In Search of an Honest News Headline

When I read the popular news, I’m often frustrated by how the news is incorrectly interpreted and presented to the public by reporters. Could it be that they just tell us what they want us to believe or are they simply not doing a good enough job uncovering the real facts behind the news?

I’m talking about economic news, of course, and how reporters often don’t understand the significance of the financial numbers they report on. Case in point is the July homes sales figures released this past Tuesday.

You’d have to be hard pressed to find housing sales news accompanied by anything but positive headlines. I couldn’t find one negative news headline on the housing sales numbers… only positive headlines like “Housing Market in Good Shape,” “Very, Very Healthy July Housing Sales,” and “July Home Sales Third-Highest Level on Record”… All headlines that make consumers feel as though all is well.

But here’s what I see behind the housing numbers and from other sources:


— Sales of previously owned homes in the U.S. declined in July by 3%. Economists had been expecting only a 2% decline in sales.

— July home sales fell even though it was cheaper to borrow money in July that it was in June.

— Sales of homes in the Midwest dropped 4.8% in July from June. In the West, they fell a large 6.6%.

— U.S. mortgage applications fell 6.3% last week, another big number.

I see the economy slowing, thus resulting in slower home sales.

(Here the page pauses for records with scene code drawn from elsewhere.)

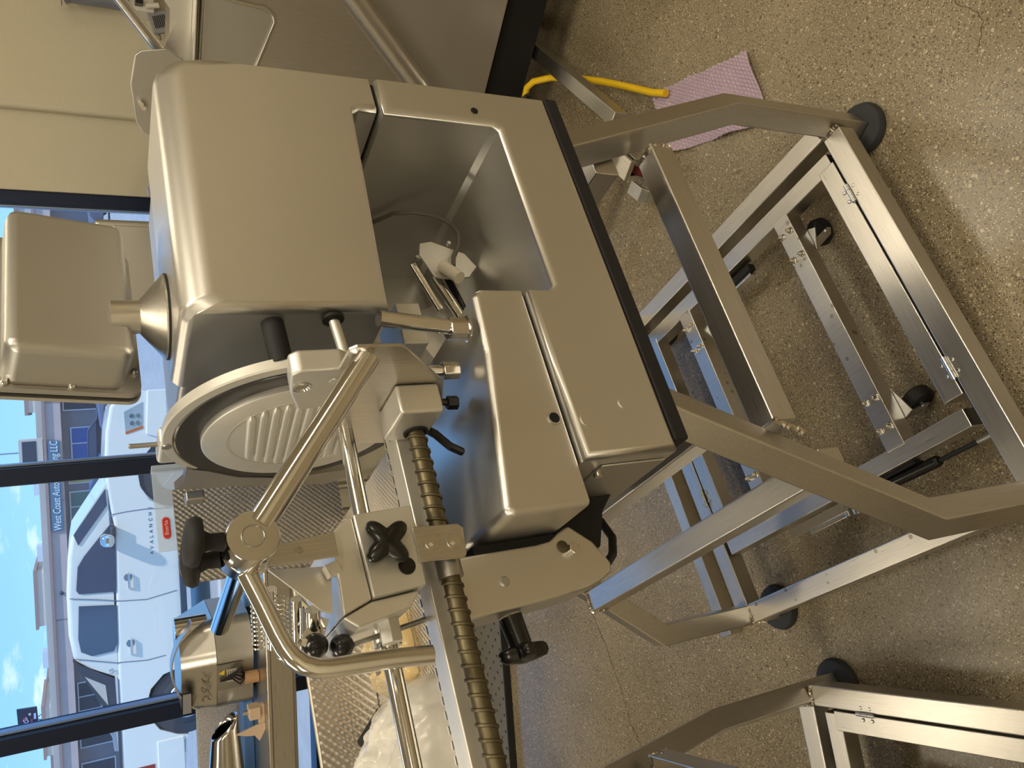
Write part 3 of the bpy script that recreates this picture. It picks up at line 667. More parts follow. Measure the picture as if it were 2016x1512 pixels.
# ------------------------------------------------------------------ feed carriage block with star knob
fp = [(-.296,1.258),(-.312,1.283),(-.399,1.286),(-.414,1.266),(-.386,1.199),(-.297,1.195)]
blk = P(MB().prism([(-.298,1.193),(-.300,1.257),(-.388,1.253),(-.384,1.196)], 'y', -.380, -.225, [(-.298,1.193),(-.300,1.257),(-.388,1.253),(-.384,1.196)]), 'feed_block', 'cast_alu', bevel=.002)
P(MB().prism([(-.300,1.2575),(-.315,1.281),(-.399,1.284),(-.388,1.2535)], 'y', -.376, -.225), 'block_bevel', 'alu_light', blk, bevel=.002)
P(MB().prism([(-.389,1.2535),(-.400,1.284),(-.412,1.270),(-.402,1.215),(-.386,1.20)], 'y', -.372, -.24), 'block_side', 'alu_light', blk, bevel=.002)
starknob((-.338,-.380,1.232), (0,-1,.05), (.80,0,.60), 1.0, blk, .008, 4, .0275)
P(MB().lathe([(.0092,0),(.0088,.0012)], (-.362,-.3803,1.2125), (0,-1,0), 24), 'cap_plug', 'black_plastic', blk)
bk = P(MB().prism([(-.323,1.199),(-.326,1.148),(-.331,1.143),(-.360,1.146),(-.364,1.150),(-.361,1.199)], 'y', -.3832, -.3808), 'nut_bracket', 'brushed_z', bevel=.0008)
for (x, z) in ((-.3425,1.181),(-.3445,1.157)):
    P(MB().lathe([(.0080,0),(.0080,.0012),(.0036,.0012)], (x,-.3834,z), (0,-1,0), 24), 'washer', 'polished', bk)
    P(MB().cyl((x,-.3846,z), (x,-.3885,z), .0042, n=6), 'hex_bolt', 'polished', bk)
P(MB().cyl((-.352,SY,SZ), (-.378,SY,SZ), .014, n=24), 'feed_nut', 'grey_steel', bk)
P(MB().cyl((-.386,-.30,1.222), (-.424,-.30,1.222), .0145, n=28), 'rod_collar', 'chrome', blk)
P(MB().cyl((-.400,-.345,1.232), (-.428,-.345,1.232), .012, n=6), 'hex_collar', 'cast_alu', blk, bevel=.001)
# ------------------------------------------------------------------ arm: tube, clamp hub, handles
HB = Vector((-.331,-.445,1.369))
P(MB().cyl((-.1695,-.474,1.2395), (-.318,-.436,1.360), .0126, n=28), 'arm_tube', 'polished')
P(bead((-.170,-.488,1.238), (-.170,-.470,1.255), .0025, seed=11), 'weld_bead', 'weld')
hub = P(MB().lathe([(.0225,0),(.0235,.0015),(.0235,.030),(.0225,.031),(.0225,.034),(.0235,.035),(.0235,.056),(.0215,.058)], HB, (0,1,0), 36), 'clamp_hub', 'polished')
P(MB().tube([HB+Vector((.0098*math.cos(2*math.pi*i/32),-.0002,.0098*math.sin(2*math.pi*i/32))) for i in range(32)], .0007, 6, closed=True), 'hub_ring', 'grey_steel', hub)
P(MB().cyl(HB+Vector((0,.05,0)), HB+Vector((-.004,.30,-.004)), .0105, n=24), 'axle_tube', 'chrome')
P(MB().tube([(-.350,-.400,1.371),(-.380,-.396,1.360),(-.408,-.394,1.351),(-.421,-.394,1.3462),(-.4315,-.394,1.3405),(-.4395,-.394,1.3325),(-.4445,-.394,1.322),(-.4468,-.394,1.310),(-.448,-.394,1.292),(-.4505,-.394,1.25),(-.4545,-.394,1.212)], .0092, 16), 'bent_handle', 'polished')
def mush(o, d, k=1.0):
    m = MB().lathe([(.0085,0),(.0075,.012),(.010,.018),(.021,.021),(.0225,.026),(.019,.032),(.008,.034)], o, d, 24); m.v = [tuple(p) for p in m.v]
    return P(m, 'clamp_knob', 'black_rubber', hub, angle=50)
mush(HB+Vector((.003,.015,.0225)), (.10,-.1,1)); mush(HB+Vector((-.002,.046,.0225)), (.05,.2,1))
# strap from hub to block and gripper with springs
P(MB().prism([(-.327,1.357),(-.345,1.353),(-.345,1.283),(-.320,1.283)], 'y', -.393, -.390), 'strap', 'brushed_z', bevel=.0006)
P(MB().lathe([(.0042,0),(.0042,.001),(.003,.001),(.0025,.0002)], (-.334,-.3932,1.320), (0,-1,0), 14), 'strap_screw', 'polished')
gp = P(MB().prism([(-.339,1.345),(-.345,1.284),(-.392,1.290),(-.388,1.300)], 'y', -.362, -.359), 'gripper_cheek', 'alu_light', bevel=.0005)
P(MB().prism([(-.386,1.300),(-.392,1.289),(-.425,1.306),(-.402,1.318)], 'y', -.340, -.337), 'gripper_cheek', 'alu_light', bevel=.0005)
P(MB().obox((-.352,-.372,1.286), (.006,0,.002), (0,.006,0), (-.002,0,.007)), 'cheek_clip', 'alu_light', bevel=.001)
for i, (x0, z0) in enumerate(((-.352,1.356),(-.366,1.334))):
    c0, c1 = Vector((x0,-.352,z0)), Vector((x0-.045,-.30,z0-.004)); d = (c1-c0).normalized(); a = d.orthogonal().normalized(); b = d.cross(a)
    P(MB().tube([c0.lerp(c1, k/130) + (a*math.cos(k*.62)+b*math.sin(k*.62))*.0058 for k in range(131)], .0011, 6), 'spring', 'polished', gp, angle=80)
    e0, e1 = c0 + Vector((-.004,-.002,-.013)), c1 + Vector((-.004,-.002,-.013))
    P(MB().cyl(e0, e1, .0055, n=16), 'gripper_rod', 'chrome', gp)
P(MB().cyl((-.382,-.35,1.306), (-.425,-.305,1.302), .0075, n=16), 'gripper_rod', 'polished', gp)
P(MB().prism([(-.352,1.300),(-.385,1.340),(-.41,1.335),(-.405,1.30)], 'y', -.300, -.296), 'gripper_plate', 'brushed_x', bevel=.001)
P(MB().tube([(-.366,-.345,1.318),(-.378,-.343,1.309),(-.386,-.342,1.302),(-.400,-.34,1.297),(-.409,-.34,1.300)], .0032, 8), 'lever', 'polished')
P(MB().sphere((-.4155,-.342,1.3075), .0128, 20, 14), 'ball_knob', 'black_plastic')
P(MB().tube([(-.402,-.30,1.174),(-.404,-.305,1.182),(-.412,-.32,1.225),(-.420,-.333,1.268)], .0030, 8), 'lever', 'grey_steel')
P(MB().sphere((-.4195,-.336,1.2805), .0122, 20, 14), 'ball_knob', 'black_plastic')
P(MB().cyl((-.408,-.335,1.318), (-.412,-.350,1.318), .004, n=6), 'lever_bolt', 'polished')
# ------------------------------------------------------------------ clear guard with the red maker's badge
mat('clear_plastic', (205, 220, 238), 0.12, 0.0, alpha=0.42, spec=0.5)
mat('badge_red', (196, 52, 52), 0.4); mat('badge_rim', (206, 150, 148), 0.4); mat('badge_white', (236, 190, 190), 0.5)
gg = thing('splash_guard', 'clear plastic splash guard with a small red oval badge behind the dimpled plate', 'guard', (-.06, .15, 1.10))
GY = .16
P(MB().box(-.135, .0, GY, GY+.004, 1.15, 1.400), 'clear_sheet', 'clear_plastic', gg, bevel=.001, seg=1)
P(MB().box(-.0005, .006, GY-.012, GY+.012, 1.15, 1.4005), 'edge_strip', 'clear_plastic', gg, bevel=.002)
def stadium(cx, cz, w_, h_, n=10):
    r = h_/2; return [(cx+(w_/2-r)+r*math.cos(R(-90+180*i/n)), cz+r*math.sin(R(-90+180*i/n))) for i in range(n+1)] + [(cx-(w_/2-r)+r*math.cos(R(90+180*i/n)), cz+r*math.sin(R(90+180*i/n))) for i in range(n+1)]
bc = (-.098, 1.3855)
P(MB().prism(stadium(*bc, .037, .0125), 'y', GY-.0012, GY-.0002), 'badge_edge', 'badge_rim', gg)
bd = P(MB().prism(stadium(*bc, .034, .0098), 'y', GY-.0020, GY-.0013), 'badge', 'badge_red', gg)
text('badge_lettering', 'Bizerba', .0082, .0002, axes((bc[0], GY-.0023, bc[1]), (1,0,0), (0,0,1), (0,-1,0)), M['badge_white'], bd)
# ------------------------------------------------------------------ floor litter: bubble wrap with the end of a yellow cable, loose tube
def bubble_mat():
    m = mat('bubble_film', (178, 158, 176), 0.22, 0.0, spec=0.6, alpha=0.90, var=0.06, scale=18); return m
bubble_mat()
bw = thing('bubble_wrap_bag', 'flat mauve bubble wrap bag lying on the floor around a yellow cable end', 'bubble wrap', (.84, -.02, 0))
o0 = Vector((.655,-.222,.004)); uu = Vector((.86,-.13,0)) - Vector((.662,-.215,0)); 
u_ = Vector((.70,-.714,0)).normalized(); u_ = Vector((.145,.0,0)).normalized()
A_, B_, C_ = Vector((.812,-.222,0)), Vector((.655,-.215,0)), Vector((1.03,.145,0))
ux = (B_-A_).normalized(); uy = (Vector((.79,.075,0))-B_).normalized()
def wrap_sheet(org, ux, uy, lx, ly, z0, seed, pitch=.0125, h=.0046):
    rng = np.random.RandomState(seed); s = pitch/6; nu, nv = int(lx/s), int(ly/s)
    U, V = np.meshgrid(np.linspace(0, lx, nu+1), np.linspace(0, ly, nv+1), indexing='ij')
    row = np.floor(V/(pitch*.866)); b = (V/(pitch*.866)) % 1 - .5; a = (U/pitch + .5*(row % 2)) % 1 - .5
    d2 = a*a + (b*.866)**2; bub = np.sqrt(np.clip(.16 - d2, 0, 1))/.4
    wav = .004*np.sin(U*38+1.3*np.sin(V*21)) + .005*np.sin(V*27+seed) + .010*np.sin(math.pi*np.clip(U/lx,0,1))*np.sin(math.pi*np.clip(V/ly,0,1))
    wav = wav - wav.min()
    edge = .0015*np.sin(V*55+seed)
    Z = z0 + wav + bub*h
    Pp = np.array(org)[None,None,:] + (U+edge*(U/lx-.5)*2)[...,None]*np.array(ux) + V[...,None]*np.array(uy); Pp[...,2] = Z
    idx = np.arange((nu+1)*(nv+1)).reshape(nu+1, nv+1); F = np.stack([idx[:-1,:-1], idx[1:,:-1], idx[1:,1:], idx[:-1,1:]], -1).reshape(-1,4)
    mb = MB(); mb.v = [tuple(p) for p in Pp.reshape(-1,3)]; mb.f = [tuple(int(i) for i in f) for f in F]; return mb
q0 = Vector((.815,-.235,0)); q1 = Vector((.655,-.215,0)); q3 = Vector((1.035,.13,0))
ex_ = Vector((-.985,.17,0)); ey_ = Vector((.52,.855,0))
P(wrap_sheet((.812,-.225,0), ex_, ey_, .165, .375, .0025, 2), 'bubble_sheet', 'bubble_film', bw, recalc=False, angle=80)
P(wrap_sheet((.80,-.20,0), ex_, ey_, .175, .345, .0005, 5), 'under_sheet', 'bubble_film', bw, recalc=False, angle=80)
yc = MB().tube([(.94,.035,.030),(.985,.075,.030),(1.04,.115,.032),(1.10,.158,.040),(1.17,.21,.055),(1.25,.275,.085),(1.31,.335,.125),(1.335,.38,.16),(1.338,.41,.17),(1.33,.44,.165)], .0105, 14).build('yellow_cable', M['yellow_cable'])
tag(yc, 'thick yellow rubber cable arching from behind the slicer into the bubble wrap', 'cable')
lt = MB().box(-.42, .12, .572, .612, 0, .043).build('steel_tube', M['brushed_x'], bevel=.002)
tag(lt, 'short stainless square tube lying on the floor behind the slicer stand', 'tube')
# thin black cable stub poking out right of the slicer base
P(MB().tube([(.316,-.40,.870),(.335,-.395,.866),(.345,-.39,.858),(.350,-.385,.850)], .0022, 8), 'cable_stub', 'black_cable')
P(MB().sphere((.351,-.3845,.8485), .005, 12, 8), 'cable_tip', 'black_cable')
# ------------------------------------------------------------------ stainless machine on a wheeled frame, right behind
MT = axes((.93,.14,0), (.928,.373,0), (-.373,.928,0), (0,0,1))
m2 = thing('hopper_machine', 'tall stainless hopper machine on a tubular frame with red casters at the wall', 'machine', local=True); m2.matrix_basis = MT
def Q(mbx, nm, m_, par=None, **k):
    o = mbx.build(nm, M[m_], **k); o.parent = par or m2; return o
Q(MB().box(0,1.25,-.022,.022,.105,.15), 'frame_tube', 'brushed_x', bevel=.003)
Q(MB().box(-.022,.022,.022,.78,.105,.15), 'frame_tube', 'brushed_y', bevel=.003)
Q(MB().box(.0,1.25,.78,.824,.105,.15), 'frame_tube', 'brushed_x', bevel=.003)
Q(MB().box(1.25,1.294,-.022,.824,.105,.15), 'frame_tube', 'brushed_y', bevel=.003)
Q(MB().box(-.11,.0,.07,.13,.110,.122), 'caster_outrigger', 'brushed_x', bevel=.002)
for (x, y) in ((-.06,.10),(.87,-.02),(.08,.76),(1.15,.76)):
    c = Q(MB().box(x-.04,x+.04,y-.035,y+.035,.099,.1048), 'caster', 'zinc', bevel=.001)
    Q(MB().prism([(x-.03,.099),(x+.03,.099),(x+.015,.04),(x-.015,.04)], 'y', y-.026, y-.022), 'fork', 'zinc', c)
    Q(MB().prism([(x-.03,.099),(x+.03,.099),(x+.015,.04),(x-.015,.04)], 'y', y+.022, y+.026), 'fork', 'zinc', c)
    Q(MB().lathe([(.03,-.018),(.040,-.018),(.046,-.012),(.046,.012),(.040,.018),(.03,.018)], (x,y,.0465), (0,1,0), 28), 'wheel', 'red_wheel', c)
    Q(MB().lathe([(.012,-.019),(.030,-.017),(.030,.017),(.012,.019)], (x,y,.0465), (0,1,0), 24), 'wheel_disc', 'hub_grey', c)
br = Q(MB().prism([(-.150,.055),(-.135,.072),(-.085,.078),(-.085,.072),(-.131,.066),(-.146,.049)], 'y', .135, .175), 'brake_pedal', 'zinc', bevel=.001)
for y in (.09, .15): Q(MB().lathe([(.007,0),(.007,.001),(.004,.003)], (0,y,.1502), (0,0,1), 12), 'rivet', 'zinc')
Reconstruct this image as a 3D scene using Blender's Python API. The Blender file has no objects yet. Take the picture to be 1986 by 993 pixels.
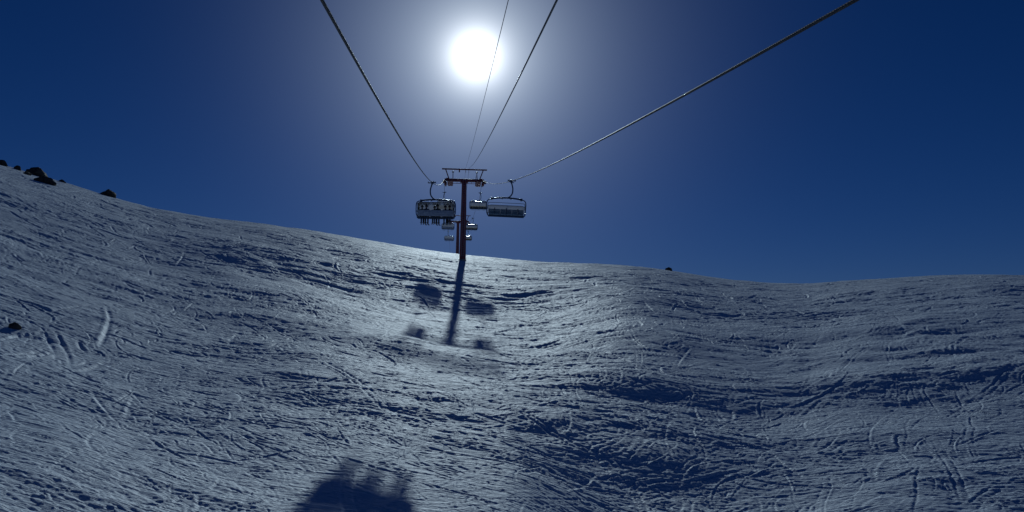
import bpy, bmesh, math, random
import numpy as np
from mathutils import Vector, Matrix

random.seed(7)
rng = np.random.default_rng(11)
scene = bpy.context.scene
C = scene.collection
rad = math.radians

# ------------------------------------------------------------------ camera
W0, H0, F = 1986.0, 993.0, 1653.0
YH = 680.0                                   # image row of the true horizon
PITCH = math.atan((YH - H0 / 2) / F)
YAW = rad(-3.95)                             # the lift runs along world +Y
ROLL = rad(0.9)
cam_d = bpy.data.cameras.new('camera')
cam = bpy.data.objects.new('camera', cam_d)
C.objects.link(cam)
cam_d.sensor_width = 36.0
cam_d.lens = 36.0 * F / W0
cam_d.clip_start = 0.1
cam_d.clip_end = 20000
M = (Matrix.Rotation(YAW, 3, 'Z') @ Matrix.Rotation(math.pi / 2 + PITCH, 3, 'X') @ Matrix.Rotation(ROLL, 3, 'Z'))
cam.matrix_world = M.to_4x4()
scene.camera = cam


def ray(px, py):
    return M @ Vector(((px - W0 / 2) / F, -(py - H0 / 2) / F, -1.0))


def at(px, py, Y):
    d = ray(px, py)
    return d * (Y / d.y)


def proj(p):
    q = M.transposed() @ Vector(p)
    return (W0 / 2 + F * q.x / -q.z, H0 / 2 - F * q.y / -q.z)


def z_at(X, Y, py):
    """height z so that the point (X, Y, z) falls on image row py"""
    z = 0.0
    for _ in range(20):
        a = proj((X, Y, z))[1]
        z += (a - py) * Y / F
    return z


# ------------------------------------------------------------------ materials
def mat(name, col, rough=0.5, metal=0.0, spec=0.5, bump=0.0, bscale=30.0, var=0.12, vscale=4.0):
    m = bpy.data.materials.new(name)
    m.use_nodes = True
    nt = m.node_tree
    b = nt.nodes['Principled BSDF']
    b.inputs['Roughness'].default_value = rough
    b.inputs['Metallic'].default_value = metal
    b.inputs['Specular IOR Level'].default_value = spec
    tc = nt.nodes.new('ShaderNodeTexCoord')
    n = nt.nodes.new('ShaderNodeTexNoise')
    n.inputs['Scale'].default_value = vscale
    n.inputs['Detail'].default_value = 5
    nt.links.new(tc.outputs['Object'], n.inputs['Vector'])
    cr = nt.nodes.new('ShaderNodeValToRGB')
    cr.color_ramp.elements[0].position = 0.3
    cr.color_ramp.elements[1].position = 0.7
    cr.color_ramp.elements[0].color = (*[max(0, c * (1 - var)) for c in col], 1)
    cr.color_ramp.elements[1].color = (*[min(1, c * (1 + var)) for c in col], 1)
    nt.links.new(n.outputs['Fac'], cr.inputs['Fac'])
    nt.links.new(cr.outputs['Color'], b.inputs['Base Color'])
    if bump:
        n2 = nt.nodes.new('ShaderNodeTexNoise')
        n2.inputs['Scale'].default_value = bscale
        n2.inputs['Detail'].default_value = 6
        nt.links.new(tc.outputs['Object'], n2.inputs['Vector'])
        bp = nt.nodes.new('ShaderNodeBump')
        bp.inputs['Strength'].default_value = 0.8
        bp.inputs['Distance'].default_value = bump
        nt.links.new(n2.outputs['Fac'], bp.inputs['Height'])
        nt.links.new(bp.outputs['Normal'], b.inputs['Normal'])
    return m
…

And as I’ve said all along, the Fed’s rate increases, no matter how small, will have a quick negative effect on those consumers who are overextended.

In the United Kingdom, housing prices have started to actually come down, as I had predicted in recent commentaries about my analysis of the London property market after a recent trip there.

Rightmove, a U.K. organization that bills itself as the “U.K.’s number one property website,” says it compiles the largest monthly sample of U.K. residential property prices. Right now, the service is saying asking prices have fallen by about $8,000 in the U.K. in five weeks. The headline… “If This Isn’t a Slowdown, What Is?” Now, that’s what I call an honest headline.

Some other points from Rightmove’s U.K. study: For the first time in months, in June and July the number of properties coming to market has surpassed the number of properties coming off the market. In greater London, the asking prices of homes have fallen 4.3% in five weeks.